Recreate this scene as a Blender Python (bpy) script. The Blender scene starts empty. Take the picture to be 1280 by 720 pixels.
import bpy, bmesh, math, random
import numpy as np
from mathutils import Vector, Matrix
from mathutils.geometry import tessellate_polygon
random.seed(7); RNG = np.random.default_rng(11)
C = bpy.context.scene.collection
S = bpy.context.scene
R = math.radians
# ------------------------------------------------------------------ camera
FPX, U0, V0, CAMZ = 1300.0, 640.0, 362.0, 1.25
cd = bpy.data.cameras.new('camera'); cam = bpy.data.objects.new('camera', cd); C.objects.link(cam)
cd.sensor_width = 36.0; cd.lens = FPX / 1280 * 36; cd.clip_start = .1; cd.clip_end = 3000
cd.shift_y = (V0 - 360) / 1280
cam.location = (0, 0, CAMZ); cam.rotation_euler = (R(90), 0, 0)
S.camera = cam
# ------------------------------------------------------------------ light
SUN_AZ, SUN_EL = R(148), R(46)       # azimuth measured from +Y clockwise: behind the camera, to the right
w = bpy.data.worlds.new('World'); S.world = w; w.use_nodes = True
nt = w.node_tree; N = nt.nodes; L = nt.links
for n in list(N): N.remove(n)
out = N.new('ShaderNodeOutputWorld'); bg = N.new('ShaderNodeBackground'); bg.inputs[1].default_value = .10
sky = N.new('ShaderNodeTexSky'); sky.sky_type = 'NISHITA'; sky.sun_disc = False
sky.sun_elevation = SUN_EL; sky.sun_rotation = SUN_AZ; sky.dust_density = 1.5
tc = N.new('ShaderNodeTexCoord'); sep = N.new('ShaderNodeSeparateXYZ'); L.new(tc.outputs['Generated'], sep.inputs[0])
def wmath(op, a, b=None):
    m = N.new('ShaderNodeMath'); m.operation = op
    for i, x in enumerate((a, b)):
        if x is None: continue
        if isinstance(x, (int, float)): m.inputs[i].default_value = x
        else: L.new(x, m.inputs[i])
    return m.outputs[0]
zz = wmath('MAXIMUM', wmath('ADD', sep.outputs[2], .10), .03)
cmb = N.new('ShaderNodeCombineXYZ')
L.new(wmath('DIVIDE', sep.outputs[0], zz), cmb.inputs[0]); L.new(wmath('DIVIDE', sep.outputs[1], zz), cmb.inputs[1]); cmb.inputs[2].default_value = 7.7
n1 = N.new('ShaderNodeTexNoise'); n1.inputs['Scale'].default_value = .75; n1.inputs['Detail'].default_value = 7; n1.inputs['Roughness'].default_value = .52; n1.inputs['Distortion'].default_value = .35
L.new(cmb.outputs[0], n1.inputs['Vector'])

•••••

• _CHALLENGE_:
Transcribe the whole listing with nothing added or left out.

• _COMPLETE RESPONSE_:
Recreate this scene as a Blender Python (bpy) script. The Blender scene starts empty. Take the picture to be 1280 by 720 pixels.
import bpy, bmesh, math, random
import numpy as np
from mathutils import Vector, Matrix
from mathutils.geometry import tessellate_polygon
random.seed(7); RNG = np.random.default_rng(11)
C = bpy.context.scene.collection
S = bpy.context.scene
R = math.radians
# ------------------------------------------------------------------ camera
FPX, U0, V0, CAMZ = 1300.0, 640.0, 362.0, 1.25
cd = bpy.data.cameras.new('camera'); cam = bpy.data.objects.new('camera', cd); C.objects.link(cam)
cd.sensor_width = 36.0; cd.lens = FPX / 1280 * 36; cd.clip_start = .1; cd.clip_end = 3000
cd.shift_y = (V0 - 360) / 1280
cam.location = (0, 0, CAMZ); cam.rotation_euler = (R(90), 0, 0)
S.camera = cam
# ------------------------------------------------------------------ light
SUN_AZ, SUN_EL = R(148), R(46)       # azimuth measured from +Y clockwise: behind the camera, to the right
w = bpy.data.worlds.new('World'); S.world = w; w.use_nodes = True
nt = w.node_tree; N = nt.nodes; L = nt.links
for n in list(N): N.remove(n)
out = N.new('ShaderNodeOutputWorld'); bg = N.new('ShaderNodeBackground'); bg.inputs[1].default_value = .10
sky = N.new('ShaderNodeTexSky'); sky.sky_type = 'NISHITA'; sky.sun_disc = False
sky.sun_elevation = SUN_EL; sky.sun_rotation = SUN_AZ; sky.dust_density = 1.5
tc = N.new('ShaderNodeTexCoord'); sep = N.new('ShaderNodeSeparateXYZ'); L.new(tc.outputs['Generated'], sep.inputs[0])
def wmath(op, a, b=None):
    m = N.new('ShaderNodeMath'); m.operation = op
    for i, x in enumerate((a, b)):
        if x is None: continue
        if isinstance(x, (int, float)): m.inputs[i].default_value = x
        else: L.new(x, m.inputs[i])
    return m.outputs[0]
zz = wmath('MAXIMUM', wmath('ADD', sep.outputs[2], .10), .03)
cmb = N.new('ShaderNodeCombineXYZ')
L.new(wmath('DIVIDE', sep.outputs[0], zz), cmb.inputs[0]); L.new(wmath('DIVIDE', sep.outputs[1], zz), cmb.inputs[1]); cmb.inputs[2].default_value = 7.7
n1 = N.new('ShaderNodeTexNoise'); n1.inputs['Scale'].default_value = .75; n1.inputs['Detail'].default_value = 7; n1.inputs['Roughness'].default_value = .52; n1.inputs['Distortion'].default_value = .35
L.new(cmb.outputs[0], n1.inputs['Vector'])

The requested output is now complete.